La narrazione ruota attorno a Li Xuelian, una donna semplice ma molto ostinata della Cina provinciale di inizio anni Duemila. Come succede spesso in Cina, ha fatto finta di divorziare dal marito per poter entrare in possesso di un appartamento in città, ma il marito ne ha approfittato per lasciarla e trasferirsi nell’appartamento con un’altra donna. Addolorata ed umiliata, Li Xuelian vuole fare causa al marito per cancellare il divorzio, poter divorziare di nuovo – questa volta per davvero – e non perdere la faccia. Ma la legge non contempla il suo caso: il divorzio, per quando finto nelle intenzioni, era stato già acquisito come vero dal sistema legale. La faccenda si complica quando il marito, infastidito dalle insistenze di Li, l’accusa di essere una “Pan Jinlian”, appellativo che identifica donne promiscue e che deriva dal nome di una delle protagoniste del capolavoro della letteratura erotica cinese The Golden Lotus, che nel romanzo uccide il marito (da cui il nome Bovary nel titolo inglese del film, la cui traduzione letterale sarebbe invece “Non sono Pan Jinlian”).
Wo bu shi Pan Jin Lian
Cina 2016 – 2h 80′
UDINE – Dopo aver girato i festival di tutto il mondo, grazie al FEFF 19 è stato possibile vedere finalmente anche in Italia l’ultimo bellissimo film del prolifico, poliedrico e geniale Feng Xiaogang. Vincitrice del premio come miglior film e miglior attrice a San Sebastian e del premio FIPRESCI a Toronto, campione di incassi in Cina, ostacolato dalla censura del governo nazionale, il film rappresenta una sperimentazione indubbiamente ben riuscita e manifesta le doti registiche del suo autore. Il segreto è riuscire ad unire una vicenda fortemente intessuta nel sistema sociale e burocratico cinese e una critica feroce allo stesso e alla sua inevitabile corruzione, con toni a tratti umoristici e favolistici e originali scelte estetiche della messa in scena. Il formato dell’inquadratura infatti è singolare ma ponderato: per quasi tutta la durata del film, la luce del fotogramma è filtrata attraverso un’iride, salvo alcune sequenze in cui viene abbandonato in favore del consueto formato rettangolare.

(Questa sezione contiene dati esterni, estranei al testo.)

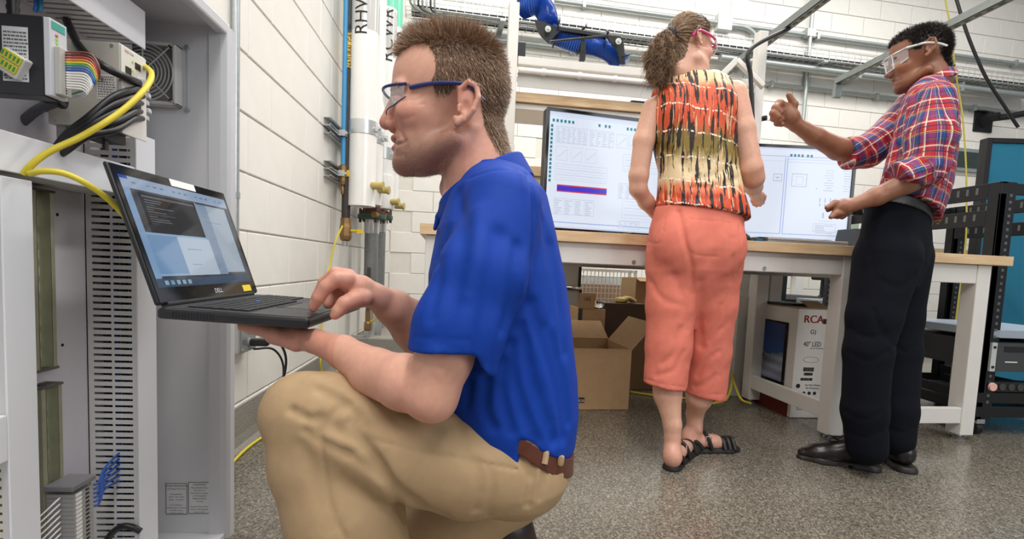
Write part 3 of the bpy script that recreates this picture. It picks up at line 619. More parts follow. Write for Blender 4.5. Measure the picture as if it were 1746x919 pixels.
# black plate with arm on the wall, far right
c = bw(1678, 204, .02); t = thing('wall_bracket', 'black square wall plate with a horizontal pipe arm at the right', 'bracket', BF.p(c[0], 0, c[2]))
MB().box((c[0]-.13, -.02, c[2]-.14), (c[0]+.13, 0, c[2]+.14), BF).build('plate', blackm, t, bev=.005)
MB().tube([BF.p(c[0], -.02, c[2]), BF.p(c[0]+.06, -.25, c[2]-.02), BF.p(c[0]+.3, -1.2, c[2])], .035, 12).build('arm', blackm, t, True)
MB().lathe([(.1, 0), (.05, .1), (.04, .16)], Fr(BF.p(c[0], -.02, c[2]), axes=(BF.R[:, 0], BF.R[:, 2], -BF.R[:, 1])), 4).build('gusset', blackm, t)
# loose hanging cables at right
tag(MB().tube(spline([at(1610, -10, 2.75), at(1623, 60, 2.75), at(1628, 115, 2.75), at(1640, 190, 2.75), at(1646, 260, 2.75), at(1648, 330, 2.75), at(1646, 420, 2.75), at(1630, 545, 2.75), at(1622, 640, 2.75), at(1615, 690, 2.75)]), .0042, 8).build('yellow_drop_cable', mat('olive_yellow', 'b3a63e', .5), None, True), 'yellow cable dropping behind the plaid shirt man to the floor', 'cable')
tag(MB().tube(spline([at(1628, -10, 3.0), at(1650, 60, 3.0), at(1680, 130, 3.0), at(1715, 185, 3.0), at(1736, 217, 3.0)]), .009, 8).build('black_drop_cable', black, None, True), 'black cable swooping down to the teal partition', 'cable')
# far bench and dark window strip glimpsed between monitor and plaid shirt
t = thing('far_bench', 'far workbench with a wooden top glimpsed past the right monitor', 'bench', (3.4, 4.3, 0))
MB().box((2.6, 3.9, .93), (4.8, 4.5, .98)).build('top', mat('maple', 'd3b48c', .4, noise=.1, nscale=8, stretch=(1, 8, 8)), t)
MB().box((2.6, 3.92, .85), (4.8, 3.97, .93)).build('apron', wh, t)
for x in (2.7, 3.7, 4.7):
    for y in (3.95, 4.4): MB().box((x-.035, y-.035, 0), (x+.035, y+.035, .85)).build('leg', wh, t)
t = thing('far_machine', 'pale green bench machine on the far workbench', 'machine', (2.95, 4.2, .98))
MB().box((2.7, 4.0, .98), (3.25, 4.4, 1.18)).build('body', mat('pale_green', 'aebfae', .5), t, bev=.02)
MB().box((2.72, 4.0, 1.18), (3.2, 4.38, 1.35)).build('hood', mat('smoke_grey', 'c9c6bd', .4), t, bev=.02)
MB().box((2.75, 3.985, 1.02), (3.2, 4.0, 1.06)).build('stripe', mat('dark_green', '5c7766', .5), t)
c = bw(1640, 275, .0); t = thing('wall_panel', 'dark glass panel in a pale frame on the back wall behind the plaid shirt', 'panel', BF.p(c[0], 0, c[2]))
MB().box((c[0]-.9, -.04, c[2]-.12), (c[0]+.5, 0, c[2]+.14), BF).build('frame', gal, t)
MB().box((c[0]-.86, -.045, c[2]-.08), (c[0]+.46, -.02, c[2]+.1), BF).build('glass', mat('dark_glass', '33413f', .15), t)
# ================================================================== WORKBENCHES
def wood_mat(name, c1, c2, sc=(3, 22, 22)):
    m = bpy.data.materials.new(name); m.use_nodes = True; nt = m.node_tree; b = nt.nodes['Principled BSDF']
    tc = nt.nodes.new('ShaderNodeTexCoord'); mp = nt.nodes.new('ShaderNodeMapping'); mp.inputs['Scale'].default_value = sc; nt.links.new(tc.outputs['Object'], mp.inputs[0])
    n = nt.nodes.new('ShaderNodeTexNoise'); n.inputs['Scale'].default_value = 2.2; n.inputs['Detail'].default_value = 6; nt.links.new(mp.outputs[0], n.inputs['Vector'])
    r = nt.nodes.new('ShaderNodeValToRGB'); r.color_ramp.elements[0].position = .3; r.color_ramp.elements[0].color = lin(c1); r.color_ramp.elements[1].position = .7; r.color_ramp.elements[1].color = lin(c2)
    nt.links.new(n.outputs[0], r.inputs[0]); nt.links.new(r.outputs[0], b.inputs['Base Color']); b.inputs['Roughness'].default_value = .38
    return m
maple = wood_mat('maple_butcher_block', 'c9a67c', 'e0c49d')
NF = Fr((1.524, 1.943, 0), 3)                           # front corner of the middle leg; x along the bench, y to the back
legm = mat('bench_white', 'dedbd5', .32, noise=.02)
def staves(t, x0, x1, y0, y1, z0, z1, n, fr=NF):        # butcher block strips glued side by side
    w = (y1-y0)/n
    for k in range(n): MB().box((x0, y0+k*w, z0), (x1, y0+(k+1)*w-.0004, z1), fr).build('stave', maple, t, bev=.0015)
def leg(t, x, y, w=.068, z=.78):
    l = MB().box((x, y, .022), (x+w, y+w, z), NF).build('leg', legm, t, bev=.004)
    MB().lathe([(.022, 0), (.024, .006), (.012, .01), (.012, .024)], Fr(NF.p(x+w/2, y+w/2, 0)), 14).build('foot', steel, l, True)
A = thing('workbench', 'long white workbench with maple top carrying the two monitors', 'bench', NF.p(-.8, .3, 0))
staves(A, -1.72, .052, -.02, .70, .78, .82, 6)
for x in (-1.70, 0):
    for y in (0, .56): leg(A, x, y)
MB().box((-1.632, .004, .70), (.0, .03, .78), NF).build('apron', legm, A, bev=.003)
MB().box((-1.632, .6, .70), (.0, .625, .78), NF).build('apron', legm, A, bev=.003)
for x in (-1.70, 0):
    MB().box((x+.004, .068, .085), (x+.03, .56, .155), NF).build('side_stretcher', legm, A, bev=.003)
    MB().box((x+.004, .068, .71), (x+.03, .56, .78), NF).build('side_apron', legm, A, bev=.003)
MB().box((-1.632, .3, .688), (0, .34, .70), NF).build('cable_channel', steel, A)
for x in (-1.45, -.9, -.35): MB().cyl(NF.p(x, .001, .715), NF.p(x, .006, .715), .008, 10).build('bolt', steel, A)
B = thing('workbench', 'short white workbench with maple top at the right end beside the rack', 'bench', NF.p(.42, .3, 0))
staves(B, .056, .785, -.02, .70, .772, .812, 6)
for x in (.075, .64):
    for y in (0, .56): leg(B, x, y, z=.772)
MB().box((.143, .004, .69), (.64, .03, .772), NF).build('apron', legm, B, bev=.003)
MB().box((.143, .004, .075), (.64, .03, .145), NF).build('front_stretcher', legm, B, bev=.003)
MB().box((.143, .6, .69), (.64, .625, .772), NF).build('apron', legm, B, bev=.003)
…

La scelta catalizza un forte fascino a(s/t)trattivo: la storia è ambientata ai nostri giorni ma per il suo carattere assurdo e retrogrado potrebbe appartenere al secolo precedente, e la forzatura dell’immagine dentro un cerchio non solo descrive una grettezza morale ma crea un senso di claustrofobia permanente. Il discorso si amplia ulteriormente a partire dalle scene iniziali, in cui il rimando alla tradizione pittorica cinese giustifica in prima istanza la scelta del tondo e la rigidità di un intero sistema rappresentativo. La tema si complica in pieghe complicate e incomprensibili e il tempo (diegetico) scorre inesorabile senza soluzione. Tutto calcolato. Così come lo sono le inquadrature, veri e propri quadri studiati con geometrica precisione. Tele in cui perdersi come in una passeggiata dentro a un museo.